(Saved entries)
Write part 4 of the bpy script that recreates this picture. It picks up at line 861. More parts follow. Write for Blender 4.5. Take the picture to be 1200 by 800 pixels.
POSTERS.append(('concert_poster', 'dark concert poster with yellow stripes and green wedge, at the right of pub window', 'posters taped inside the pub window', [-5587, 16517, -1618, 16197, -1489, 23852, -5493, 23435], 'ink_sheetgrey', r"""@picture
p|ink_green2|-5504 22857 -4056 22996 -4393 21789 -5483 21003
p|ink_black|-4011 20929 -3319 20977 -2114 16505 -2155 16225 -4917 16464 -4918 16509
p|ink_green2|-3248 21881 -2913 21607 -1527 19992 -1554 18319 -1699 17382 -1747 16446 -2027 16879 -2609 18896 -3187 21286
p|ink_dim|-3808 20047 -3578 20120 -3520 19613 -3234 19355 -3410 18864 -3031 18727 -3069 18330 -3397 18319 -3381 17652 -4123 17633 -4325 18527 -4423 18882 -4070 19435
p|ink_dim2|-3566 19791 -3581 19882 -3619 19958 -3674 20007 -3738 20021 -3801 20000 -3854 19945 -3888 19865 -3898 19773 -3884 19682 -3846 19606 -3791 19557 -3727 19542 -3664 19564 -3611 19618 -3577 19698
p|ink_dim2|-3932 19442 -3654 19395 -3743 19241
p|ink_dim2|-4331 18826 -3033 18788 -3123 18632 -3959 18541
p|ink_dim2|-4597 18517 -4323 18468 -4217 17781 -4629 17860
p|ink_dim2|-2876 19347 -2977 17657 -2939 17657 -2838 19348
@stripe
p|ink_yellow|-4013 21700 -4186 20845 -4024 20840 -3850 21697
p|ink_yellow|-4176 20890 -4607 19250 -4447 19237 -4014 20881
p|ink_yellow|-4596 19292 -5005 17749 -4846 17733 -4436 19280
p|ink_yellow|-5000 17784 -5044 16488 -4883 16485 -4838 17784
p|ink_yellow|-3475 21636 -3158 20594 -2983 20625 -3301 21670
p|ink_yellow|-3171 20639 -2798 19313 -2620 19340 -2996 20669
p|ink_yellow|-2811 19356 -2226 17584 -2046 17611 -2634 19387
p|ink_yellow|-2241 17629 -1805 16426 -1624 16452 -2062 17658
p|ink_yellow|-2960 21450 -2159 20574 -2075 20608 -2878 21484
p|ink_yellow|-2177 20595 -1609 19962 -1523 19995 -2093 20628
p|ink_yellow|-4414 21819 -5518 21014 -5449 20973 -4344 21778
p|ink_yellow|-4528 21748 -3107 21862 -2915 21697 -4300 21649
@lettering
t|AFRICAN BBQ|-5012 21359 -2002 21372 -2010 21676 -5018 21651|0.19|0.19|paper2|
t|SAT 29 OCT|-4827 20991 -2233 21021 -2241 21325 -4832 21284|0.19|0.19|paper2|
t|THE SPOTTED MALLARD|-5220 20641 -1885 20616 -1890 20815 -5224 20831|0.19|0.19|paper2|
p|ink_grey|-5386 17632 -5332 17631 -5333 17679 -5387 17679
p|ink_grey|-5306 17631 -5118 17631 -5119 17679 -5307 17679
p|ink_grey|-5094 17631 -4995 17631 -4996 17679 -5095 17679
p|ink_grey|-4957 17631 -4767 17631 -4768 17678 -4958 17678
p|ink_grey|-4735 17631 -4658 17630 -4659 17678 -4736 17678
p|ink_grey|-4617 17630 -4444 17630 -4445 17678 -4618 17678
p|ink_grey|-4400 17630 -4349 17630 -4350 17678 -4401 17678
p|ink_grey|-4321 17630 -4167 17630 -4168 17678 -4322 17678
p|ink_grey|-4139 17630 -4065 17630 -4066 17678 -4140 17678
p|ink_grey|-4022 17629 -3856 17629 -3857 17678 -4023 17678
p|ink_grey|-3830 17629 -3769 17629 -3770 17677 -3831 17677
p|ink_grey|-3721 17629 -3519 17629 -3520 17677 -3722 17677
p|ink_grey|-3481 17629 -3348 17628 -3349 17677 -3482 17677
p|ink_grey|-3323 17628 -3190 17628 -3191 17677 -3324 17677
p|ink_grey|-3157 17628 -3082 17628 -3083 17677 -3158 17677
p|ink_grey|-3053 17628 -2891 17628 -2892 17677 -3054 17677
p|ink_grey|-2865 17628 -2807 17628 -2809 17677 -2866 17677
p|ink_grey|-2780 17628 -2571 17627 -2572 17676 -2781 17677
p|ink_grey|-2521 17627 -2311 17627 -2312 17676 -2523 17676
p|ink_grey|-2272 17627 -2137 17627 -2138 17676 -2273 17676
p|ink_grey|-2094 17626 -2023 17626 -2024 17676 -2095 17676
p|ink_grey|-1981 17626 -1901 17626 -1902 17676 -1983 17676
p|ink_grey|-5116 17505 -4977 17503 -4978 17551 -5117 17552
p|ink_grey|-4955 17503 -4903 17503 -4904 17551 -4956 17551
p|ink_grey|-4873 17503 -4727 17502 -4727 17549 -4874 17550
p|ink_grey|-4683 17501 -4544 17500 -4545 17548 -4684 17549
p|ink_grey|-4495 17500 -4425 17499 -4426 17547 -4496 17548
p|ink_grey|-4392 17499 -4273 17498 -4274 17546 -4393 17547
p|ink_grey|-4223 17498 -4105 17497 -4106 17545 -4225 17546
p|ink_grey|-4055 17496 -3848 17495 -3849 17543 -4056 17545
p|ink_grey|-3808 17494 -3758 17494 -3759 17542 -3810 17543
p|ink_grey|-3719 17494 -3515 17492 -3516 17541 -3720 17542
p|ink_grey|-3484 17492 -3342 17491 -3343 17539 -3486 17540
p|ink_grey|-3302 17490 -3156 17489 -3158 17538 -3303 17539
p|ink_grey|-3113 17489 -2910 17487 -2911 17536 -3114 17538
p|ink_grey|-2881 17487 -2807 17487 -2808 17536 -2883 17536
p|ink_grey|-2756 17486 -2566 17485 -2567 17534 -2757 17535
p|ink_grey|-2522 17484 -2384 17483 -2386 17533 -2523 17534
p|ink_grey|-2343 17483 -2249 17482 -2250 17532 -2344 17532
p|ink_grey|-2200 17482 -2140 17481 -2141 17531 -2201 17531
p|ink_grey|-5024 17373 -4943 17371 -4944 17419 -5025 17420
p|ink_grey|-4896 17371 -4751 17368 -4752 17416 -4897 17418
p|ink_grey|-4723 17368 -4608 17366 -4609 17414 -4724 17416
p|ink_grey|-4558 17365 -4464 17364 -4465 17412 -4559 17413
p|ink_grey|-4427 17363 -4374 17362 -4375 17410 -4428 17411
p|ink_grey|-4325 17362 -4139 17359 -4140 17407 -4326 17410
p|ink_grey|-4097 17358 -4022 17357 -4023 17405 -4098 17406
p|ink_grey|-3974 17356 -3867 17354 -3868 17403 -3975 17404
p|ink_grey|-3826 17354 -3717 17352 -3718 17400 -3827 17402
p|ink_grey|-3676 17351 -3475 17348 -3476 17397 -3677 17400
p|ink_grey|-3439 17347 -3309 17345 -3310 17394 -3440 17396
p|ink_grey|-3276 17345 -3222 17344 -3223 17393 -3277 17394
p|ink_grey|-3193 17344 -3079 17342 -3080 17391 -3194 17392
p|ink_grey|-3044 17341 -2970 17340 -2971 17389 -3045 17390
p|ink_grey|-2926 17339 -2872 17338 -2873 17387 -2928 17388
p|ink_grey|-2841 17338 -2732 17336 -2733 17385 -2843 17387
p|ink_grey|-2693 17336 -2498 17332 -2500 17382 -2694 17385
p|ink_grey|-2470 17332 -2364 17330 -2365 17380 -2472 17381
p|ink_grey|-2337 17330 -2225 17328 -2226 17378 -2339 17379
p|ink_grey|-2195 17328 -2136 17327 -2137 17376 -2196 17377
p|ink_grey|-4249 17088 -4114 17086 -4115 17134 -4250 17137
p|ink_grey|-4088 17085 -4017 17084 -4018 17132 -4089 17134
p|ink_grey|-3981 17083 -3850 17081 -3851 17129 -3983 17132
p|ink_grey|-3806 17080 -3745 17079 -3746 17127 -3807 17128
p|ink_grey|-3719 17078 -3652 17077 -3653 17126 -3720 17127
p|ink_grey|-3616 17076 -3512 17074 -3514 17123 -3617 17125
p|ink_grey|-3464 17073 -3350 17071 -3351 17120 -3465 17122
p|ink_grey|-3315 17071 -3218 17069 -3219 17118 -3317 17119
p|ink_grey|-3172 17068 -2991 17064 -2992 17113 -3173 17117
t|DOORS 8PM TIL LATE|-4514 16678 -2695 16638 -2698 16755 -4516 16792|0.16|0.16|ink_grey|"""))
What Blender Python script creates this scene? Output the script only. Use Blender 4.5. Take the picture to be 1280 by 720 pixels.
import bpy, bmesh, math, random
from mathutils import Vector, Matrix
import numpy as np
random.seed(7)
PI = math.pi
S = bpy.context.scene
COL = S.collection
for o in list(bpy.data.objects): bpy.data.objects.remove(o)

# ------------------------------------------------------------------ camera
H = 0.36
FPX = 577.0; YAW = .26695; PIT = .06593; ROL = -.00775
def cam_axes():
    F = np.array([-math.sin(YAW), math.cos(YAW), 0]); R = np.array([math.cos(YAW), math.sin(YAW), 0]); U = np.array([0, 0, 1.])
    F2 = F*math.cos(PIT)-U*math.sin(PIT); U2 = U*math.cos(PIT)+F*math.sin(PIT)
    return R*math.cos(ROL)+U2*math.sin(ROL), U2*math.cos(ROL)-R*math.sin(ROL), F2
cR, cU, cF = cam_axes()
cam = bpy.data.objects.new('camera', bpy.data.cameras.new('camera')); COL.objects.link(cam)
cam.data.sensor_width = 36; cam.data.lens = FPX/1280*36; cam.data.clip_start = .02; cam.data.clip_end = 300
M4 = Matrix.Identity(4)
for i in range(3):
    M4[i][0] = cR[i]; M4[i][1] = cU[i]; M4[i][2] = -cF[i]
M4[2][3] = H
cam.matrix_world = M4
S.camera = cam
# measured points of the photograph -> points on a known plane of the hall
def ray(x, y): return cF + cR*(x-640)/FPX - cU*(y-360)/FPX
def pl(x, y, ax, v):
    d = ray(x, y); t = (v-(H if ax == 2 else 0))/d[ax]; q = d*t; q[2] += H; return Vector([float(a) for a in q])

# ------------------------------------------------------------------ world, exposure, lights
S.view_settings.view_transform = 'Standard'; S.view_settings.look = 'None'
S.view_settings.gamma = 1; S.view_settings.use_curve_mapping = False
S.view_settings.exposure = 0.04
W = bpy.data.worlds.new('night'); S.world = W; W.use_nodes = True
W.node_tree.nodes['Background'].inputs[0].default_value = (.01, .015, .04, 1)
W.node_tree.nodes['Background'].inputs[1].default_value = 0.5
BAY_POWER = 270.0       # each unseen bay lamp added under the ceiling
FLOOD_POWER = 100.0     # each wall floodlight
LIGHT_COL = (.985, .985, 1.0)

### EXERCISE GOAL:
Retype only what lies between the line bearing "What Blender Python" and the line bearing "for o in list(bpy.data.objects): bpy.data.objects.remove(o)", keeping both of those lines.

### FINAL RESULT:
What Blender Python script creates this scene? Output the script only. Use Blender 4.5. Take the picture to be 1280 by 720 pixels.
import bpy, bmesh, math, random
from mathutils import Vector, Matrix
import numpy as np
random.seed(7)
PI = math.pi
S = bpy.context.scene
COL = S.collection
for o in list(bpy.data.objects): bpy.data.objects.remove(o)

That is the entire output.